%%
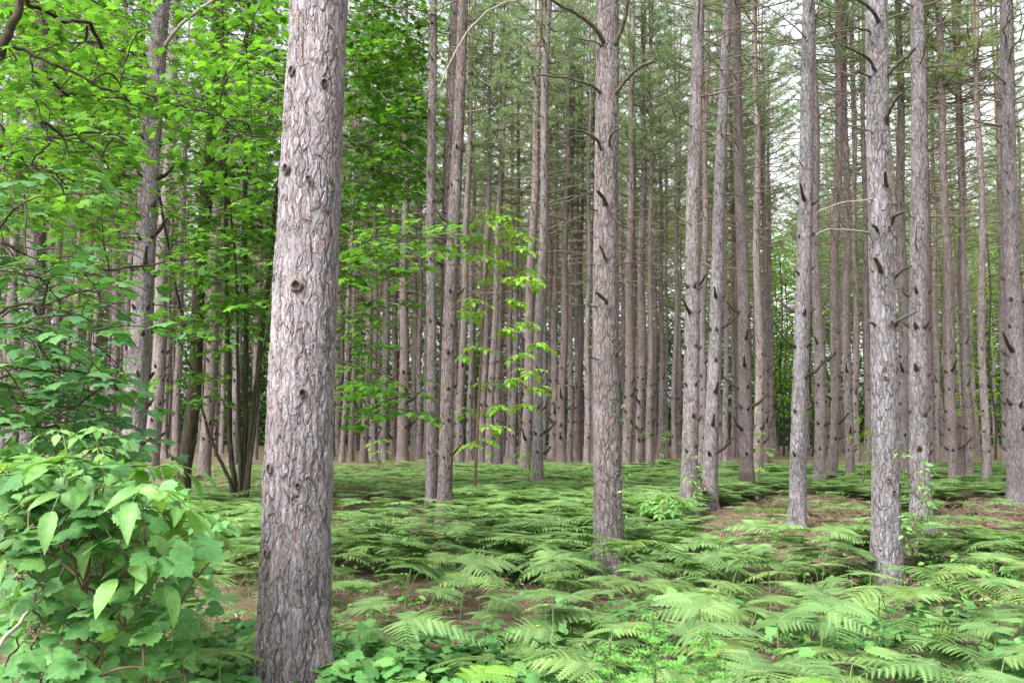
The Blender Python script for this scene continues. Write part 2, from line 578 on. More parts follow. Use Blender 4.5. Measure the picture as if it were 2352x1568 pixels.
M['dead_fern'] = leaf_mat('dead_bracken_brown', (0.10, 0.058, 0.038), (0.17, 0.105, 0.072), (0.26, 0.175, 0.125), 0.1, (1, 1, 1), veins=False, rough=.8)
M['litter'] = leaf_mat('needle_litter_brown', (0.11, 0.065, 0.045), (0.23, 0.145, 0.105), (0.42, 0.32, 0.25), 0.05, (1, 1, 1), veins=False, rough=.8)
M['petal'] = plain_mat('yellow_petal', [(0.3, (0.75, 0.50, 0.02)), (0.7, (0.85, 0.62, 0.04))], 20, bump=0)
M['wood_end'] = plain_mat('charred_log', [(0.3, (0.012, 0.010, 0.009)), (0.7, (0.06, 0.045, 0.035))], 14, bump=.6)


def ground_material():
    m, nt, out = newmat('needle_floor')
    L = nt.links
    tc = nt.nodes.new('ShaderNodeTexCoord')
    def nz(s, d=6, r=0.6):
        n = nt.nodes.new('ShaderNodeTexNoise')
        n.inputs['Scale'].default_value = s
        n.inputs['Detail'].default_value = d
        n.inputs['Roughness'].default_value = r
        L.new(tc.outputs['Object'], n.inputs['Vector'])
        return n.outputs[0]
    fine, mid, big = nz(45, 8, .75), nz(3.2), nz(0.35, 4)
    col = ramp(nt, [(0.25, (0.06, 0.038, 0.028)), (0.45, (0.145, 0.098, 0.076)), (0.60, (0.22, 0.158, 0.126)), (0.78, (0.33, 0.26, 0.215))], fine)
    v = ramp(nt, [(0.3, (0.70, 0.68, 0.66)), (0.7, (1.15, 1.1, 1.05))], mid)
    col = mix_n(nt, 1.0, col, v, 'MULTIPLY')
    g = ramp(nt, [(0.42, 0.0), (0.62, 0.6)], big)
    col = mix_n(nt, g, col, (0.095, 0.135, 0.05))
    b = nt.nodes.new('ShaderNodeBsdfPrincipled')
    b.inputs['Roughness'].default_value = 0.95
    b.inputs['Specular IOR Level'].default_value = 0.1
    L.new(col, b.inputs['Base Color'])
    bp = nt.nodes.new('ShaderNodeBump')
    bp.inputs['Strength'].default_value = 0.8
    bp.inputs['Distance'].default_value = 0.03
    L.new(math_n(nt, 'ADD', fine, mid), bp.inputs['Height'])
    L.new(bp.outputs[0], b.inputs['Normal'])
    L.new(b.outputs[0], out.inputs[0])
    return m


M['ground'] = ground_material()

# ------------------------------------------------------------------ ground
def build_ground():
    t = np.linspace(-1, 1, 401)
    xs = np.sign(t) * (np.abs(t) * 20 + np.abs(t) ** 4 * 380)
    ys = xs + 12
    X, Y = np.meshgrid(xs, ys)
    Z = hgt(X, Y)
    n = len(xs)
    V = np.column_stack([X.ravel(), Y.ravel(), Z.ravel()])
    i = np.arange(n - 1)[:, None] * n
    j = np.arange(n - 1)[None, :]
    Fq = np.stack([i + j, i + j + 1, i + n + j + 1, i + n + j], -1).reshape(-1, 4)
    mb = MB()
    mb.add(V, Fq)
    tag(link('ground', mb.mesh('ground', [M['ground']])), 'reddish brown pine needle floor of the wood', None, None, 'structure')


build_ground()

# ------------------------------------------------------------------ pines
HT = 22.0


def rad_at(R, z, taper=0.037):
    r = R * (1 - taper * (z - 1.6))
    return np.maximum(r, 0.015) * (1 + 0.30 * np.exp(-np.maximum(z, 0) / 0.25))


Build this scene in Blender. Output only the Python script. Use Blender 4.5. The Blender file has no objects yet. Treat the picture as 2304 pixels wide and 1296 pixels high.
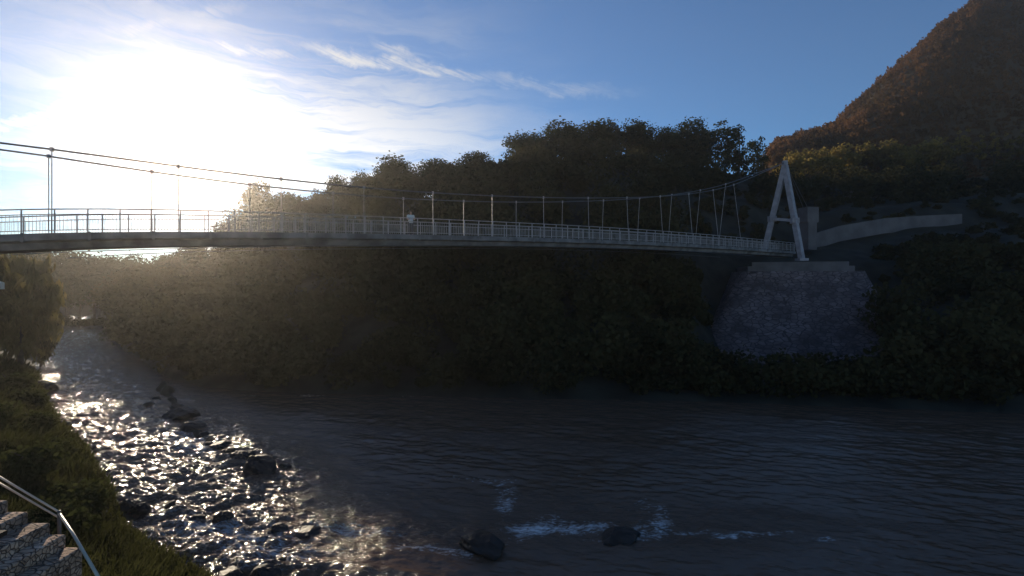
import bpy, bmesh, math, random
import numpy as np
from mathutils import Vector, Matrix

sc = bpy.context.scene
col = sc.collection
R = math.radians

# ---------------------------------------------------------------- camera, sky, sun, exposure
CAMZ, F, HOR = 9.0, 1080.0, 630.0          # eye height above the water, focal length and horizon row (2304 px frame)
cam = bpy.data.cameras.new("camera")
cam.sensor_width = 36.0
cam.lens = 36.0 * F / 2304.0
cam.shift_y = (HOR - 648.0) / 2304.0
cam.clip_end = 5000
cam_o = bpy.data.objects.new("camera", cam)
cam_o.location = (0, 0, CAMZ)
cam_o.rotation_euler = (R(90), 0, 0)
col.objects.link(cam_o)
sc.camera = cam_o

SUN_AZ, SUN_EL = R(-33.8), R(12.0)         # azimuth from +Y towards +X
sun_dir = Vector((math.sin(SUN_AZ) * math.cos(SUN_EL), math.cos(SUN_AZ) * math.cos(SUN_EL), math.sin(SUN_EL)))
sun = bpy.data.lights.new("sun", 'SUN')
sun.energy = 5.0
sun.angle = R(0.5)
sun.color = (1.0, 0.83, 0.61)
sun_o = bpy.data.objects.new("sun", sun)
sun_o.rotation_euler = sun_dir.to_track_quat('Z', 'Y').to_euler()
sun_o.location = (-60, 80, 60)
col.objects.link(sun_o)

world = bpy.data.worlds.new("World")
sc.world = world
world.use_nodes = True
wn = world.node_tree.nodes
wl = world.node_tree.links
wn.clear()


def M(op, a, b=None, c=None):
    n = wn.new('ShaderNodeMath')
    n.operation = op
    for i, v in enumerate((a, b, c)):
        if v is None:
            continue
        if isinstance(v, (int, float)):
            n.inputs[i].default_value = v
        else:
            wl.new(v, n.inputs[i])
    return n.outputs[0]


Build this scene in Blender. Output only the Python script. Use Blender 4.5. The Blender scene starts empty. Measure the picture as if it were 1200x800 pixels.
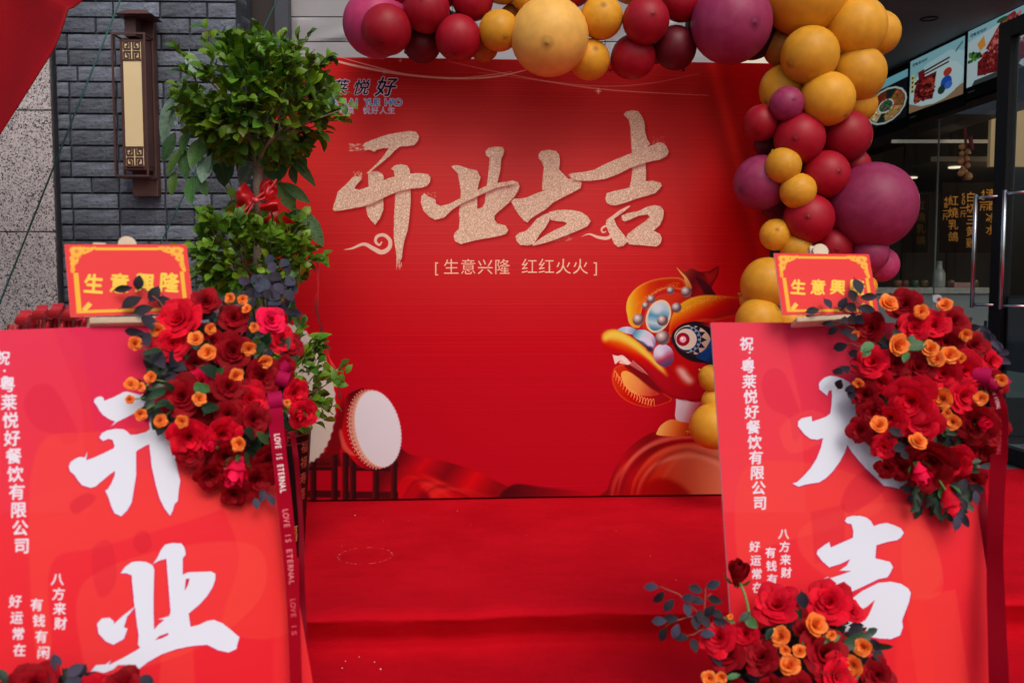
import bpy, math, random
import numpy as np
from mathutils import Vector, Matrix
random.seed(11)
RNG = np.random.default_rng(5)
S = bpy.context.scene
C = S.collection
R = math.radians

# ------------------------------------------------------------------ camera
FPX = 1050.0; PIT = math.atan(73 / 1050); CH = 1.10
cp, sp = math.cos(PIT), math.sin(PIT)
cam = bpy.data.cameras.new('camera'); camo = bpy.data.objects.new('camera', cam); C.objects.link(camo)
cam.sensor_width = 36; cam.lens = 36 * FPX / 1200
cam.clip_start = 0.05; cam.clip_end = 500
camo.location = (0, 0, CH); camo.rotation_euler = (R(90) - PIT, 0, 0)
cam.dof.use_dof = True; cam.dof.focus_distance = 4.2; cam.dof.aperture_fstop = 4.2
S.camera = camo

# ------------------------------------------------------------------ world, sun, exposure
SUN_EL, SUN_AZ = 48, 162
w = bpy.data.worlds.new('World'); S.world = w; w.use_nodes = True
nt = w.node_tree; nt.nodes.clear()
sky = nt.nodes.new('ShaderNodeTexSky'); sky.sky_type = 'NISHITA'; sky.sun_disc = False
sky.sun_elevation = R(SUN_EL); sky.sun_rotation = R(SUN_AZ); sky.dust_density = 6; sky.air_density = 1.0; sky.ozone_density = 1
bgn = nt.nodes.new('ShaderNodeBackground'); bgn.inputs[1].default_value = 0.115
wo = nt.nodes.new('ShaderNodeOutputWorld')
nt.links.new(sky.outputs[0], bgn.inputs[0]); nt.links.new(bgn.outputs[0], wo.inputs[0])
sl = bpy.data.lights.new('sun', 'SUN'); sl.energy = 0.86; sl.angle = R(30); sl.color = (1, 0.96, 0.92)
so = bpy.data.objects.new('sun', sl); C.objects.link(so)
sd = Vector((math.sin(R(SUN_AZ)) * math.cos(R(SUN_EL)), math.cos(R(SUN_AZ)) * math.cos(R(SUN_EL)), math.sin(R(SUN_EL))))
so.rotation_euler = sd.to_track_quat('Z', 'Y').to_euler()
S.view_settings.view_transform = 'Standard'; S.view_settings.look = 'None'
S.view_settings.exposure = 0.0; S.view_settings.gamma = 1; S.view_settings.use_curve_mapping = False
S.cycles.max_bounces = 6; S.cycles.transparent_max_bounces = 8
S.cycles.use_denoising = True

# ------------------------------------------------------------------ geometry helpers
def ray(px, py):
    u = (px - 600) / FPX; v = (400 - py) / FPX
    return np.array([u, cp + v * sp, -sp + v * cp])
CAM = np.array([0, 0, CH])
def P(px, py, Y):
    r = ray(px, py); return CAM + r * (Y / r[1])
def Pz(px, py, z):
    r = ray(px, py); return CAM + r * ((z - CH) / r[2])
def Ps(px, py, X0, k=-.059):            # on the side plane X = X0 + k*Y
    r = ray(px, py); t = X0 / (r[0] - k * r[1]); return CAM + r * t

def frame(q):
    X, Y, Z, ya, le, ro = q
    ex = np.array([math.cos(ya), math.sin(ya), 0])
    dn = -np.array([-math.sin(le) * math.sin(ya), math.sin(le) * math.cos(ya), math.cos(le)])
    e = math.cos(ro) * ex + math.sin(ro) * dn
    d = math.cos(ro) * dn - math.sin(ro) * ex
    return np.array([X, Y, Z]), e, d, -np.cross(e, d)
def plane_pt(q, a, b, off=0):
    o, e, d, n = frame(q); return o + a * e + b * d + off * n
def onb(q, px, py, off=0):              # point in front of a leaning plane, seen at px,py
    o, e, d, n = frame(q); o = o + n * off; r = ray(px, py)
    t = np.dot(o - CAM, n) / np.dot(r, n); return CAM + r * t
KM = np.array([[FPX, 600 * cp, -600 * sp], [0, 400 * cp - FPX * sp, -400 * sp - FPX * cp], [0, cp, -sp]])

class MB:
    def __init__(s): s.v = []; s.f = []; s.m = []; s.uv = {}
    def add(s, vs, fs, mi=0):
        o = len(s.v); s.v += [tuple(float(c) for c in p) for p in vs]
        for f in fs: s.f.append(tuple(i + o for i in f)); s.m.append(mi)
        return o
    def box(s, a, b, mi=0):
        x0, y0, z0 = a; x1, y1, z1 = b
        s.add([(x0,y0,z0),(x1,y0,z0),(x1,y1,z0),(x0,y1,z0),(x0,y0,z1),(x1,y0,z1),(x1,y1,z1),(x0,y1,z1)],
              [(0,3,2,1),(4,5,6,7),(0,1,5,4),(1,2,6,5),(2,3,7,6),(3,0,4,7)], mi)
    def obox(s, o, e, f, g, mi=0):      # corner o and three edge vectors
        o, e, f, g = map(np.array, (o, e, f, g))
        s.add([o, o+e, o+e+f, o+f, o+g, o+e+g, o+e+f+g, o+f+g],
              [(0,3,2,1),(4,5,6,7),(0,1,5,4),(1,2,6,5),(2,3,7,6),(3,0,4,7)], mi)
    def tube(s, pts, rad, n=8, mi=0, cap=True):
        pts = [Vector(p) for p in pts]
        if not hasattr(rad, '__len__'): rad = [rad] * len(pts)
        o = len(s.v); up = Vector((0.13, 0.21, 1))
        for i, p in enumerate(pts):
            t = (pts[min(i+1, len(pts)-1)] - pts[max(i-1, 0)]).normalized()
            a = t.cross(up)
            if a.length < 1e-3: a = t.cross(Vector((1, 0, 0)))
            a.normalize(); b = t.cross(a)
            for k in range(n):
                an = 2 * math.pi * k / n
                q = p + (a * math.cos(an) + b * math.sin(an)) * rad[i]; s.v.append(tuple(q))
        for i in range(len(pts) - 1):
            for k in range(n):
                k2 = (k + 1) % n
                s.f.append((o+i*n+k, o+i*n+k2, o+(i+1)*n+k2, o+(i+1)*n+k)); s.m.append(mi)
        if cap:
            s.f.append(tuple(o+k for k in range(n))[::-1]); s.m.append(mi)
            s.f.append(tuple(o+(len(pts)-1)*n+k for k in range(n))); s.m.append(mi)
    def lathe(s, prof, c, n=24, mi=0):
        o = len(s.v); cx, cy, cz = c
        for r, z in prof:
            for k in range(n):
                a = 2 * math.pi * k / n; s.v.append((cx + r * math.cos(a), cy + r * math.sin(a), cz + z))
        for i in range(len(prof) - 1):
            for k in range(n):
                k2 = (k + 1) % n; s.f.append((o+i*n+k, o+i*n+k2, o+(i+1)*n+k2, o+(i+1)*n+k)); s.m.append(mi)
    def grid(s, fn, nu, nv, mi=0):
        o = len(s.v)
        for j in range(nv + 1):
            for i in range(nu + 1): s.v.append(tuple(float(c) for c in fn(i / nu, j / nv)))
        for j in range(nv):
            for i in range(nu):
                a = o + j * (nu + 1) + i; s.uv[len(s.f)] = [(i/nu, j/nv), ((i+1)/nu, j/nv), ((i+1)/nu, (j+1)/nv), (i/nu, (j+1)/nv)]
                s.f.append((a, a+1, a+nu+2, a+nu+1)); s.m.append(mi)
    def mesh(s, name, mats, off=(0, 0, 0), smooth=False):
        me = bpy.data.meshes.new(name)
        me.from_pydata([(x-off[0], y-off[1], z-off[2]) for x, y, z in s.v], [], s.f)
        for m in (mats if isinstance(mats, (list, tuple)) else [mats]): me.materials.append(m)
        me.polygons.foreach_set('material_index', s.m)
        if smooth: me.polygons.foreach_set('use_smooth', [True] * len(s.f))
        if s.uv:
            ul = me.uv_layers.new(name='UVMap')
            for fi, uvs in s.uv.items():
                for li, uv in zip(me.polygons[fi].loop_indices, uvs): ul.data[li].uv = uv
        me.update(); return me
    def build(s, name, mats, parent=None, smooth=False, bevel=0):
        off = tuple(parent.location) if parent else (0, 0, 0)
        o = bpy.data.objects.new(name, s.mesh(name, mats, off, smooth)); C.objects.link(o); o.parent = parent
        if bevel:
            b = o.modifiers.new('b', 'BEVEL'); b.width = bevel; b.segments = 2; b.limit_method = 'ANGLE'
        return o
def thing(name, label, cat, loc=(0, 0, 0), group=None):
    o = bpy.data.objects.new(name, None); C.objects.link(o); o.location = [float(c) for c in loc]
    o['label'] = label; o['category'] = cat
    if group: o['group'] = group
    o.empty_display_size = .05
    return o
def tag(o, label, cat, group=None):
    o['label'] = label; o['category'] = cat
    if group: o['group'] = group
    return o
def struct(o): o['kind'] = 'structure'; return o
def stuff(o): o['kind'] = 'stuff'; return o
def inst(name, me, parent, M):           # copy of mesh data at world matrix M, under a translated-only parent
    o = bpy.data.objects.new(name, me); C.objects.link(o); o.parent = parent
    off = Matrix.Translation(-Vector(parent.location)) if parent and parent.parent is None else Matrix.Identity(4)
    o.matrix_local = off @ M; return o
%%
§ PROBLEM DETAILS
Search the entries for the word "Blender", then gather every line that has it.

§ THE REPLY
The Blender Python script for this scene continues. Write part 2, from line 578 on. More parts follow. Use Blender 4.5. Measure the picture as if it were 2352x1568 pixels.
Build this scene in Blender. Output only the Python script. Use Blender 4.5. The Blender file has no objects yet. Treat the picture as 2304 pixels wide and 1296 pixels high.
Build this scene in Blender. Output only the Python script. Use Blender 4.5. The Blender scene starts empty. Measure the picture as if it were 1200x800 pixels.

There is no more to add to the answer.